So I decided on three writers that I might be able to option their material and get some producer, or myself as producer, and then get some writer to do a screenplay on it, and maybe make a movie.

And so the three projects were “Do Androids Dream of Electric Sheep,” “Naked Lunch” and a collection of Bukowski. Which, in 1975, forget it — I mean, that was nuts. Hollywood would not touch any of that, but I was looking for something commercial, and I thought that all of these things were coming.

There would be no Blade Runner if there was no Ray Bradbury. I couldn’t find Philip K. Dick. His agent didn’t even know where he was. And so I gave up.

I was walking down the street and I ran into Bradbury — he directed a play that I was going to do as an actor, so we know each other, but he yelled “hi” — and I’d forgot who he was.

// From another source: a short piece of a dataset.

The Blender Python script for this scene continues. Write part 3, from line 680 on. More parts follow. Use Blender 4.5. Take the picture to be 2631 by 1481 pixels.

So at my girlfriend Barbara Hershey’s urging — I was with her at that moment — she said, “Talk to him! That guy really wants to talk to you,” and I said “No, fuck him,” and keep walking.

But then I did, and then I realized who it was, and I thought, “Wait, he’s in that realm, maybe he knows Philip K. Dick.” I said, “You know a guy named—” “Yeah, sure — you want his phone number?”

My friend paid my rent for a year while I wrote, because it turned out we couldn’t get a writer. My friends kept on me about, well, if you can’t get a writer, then you write.”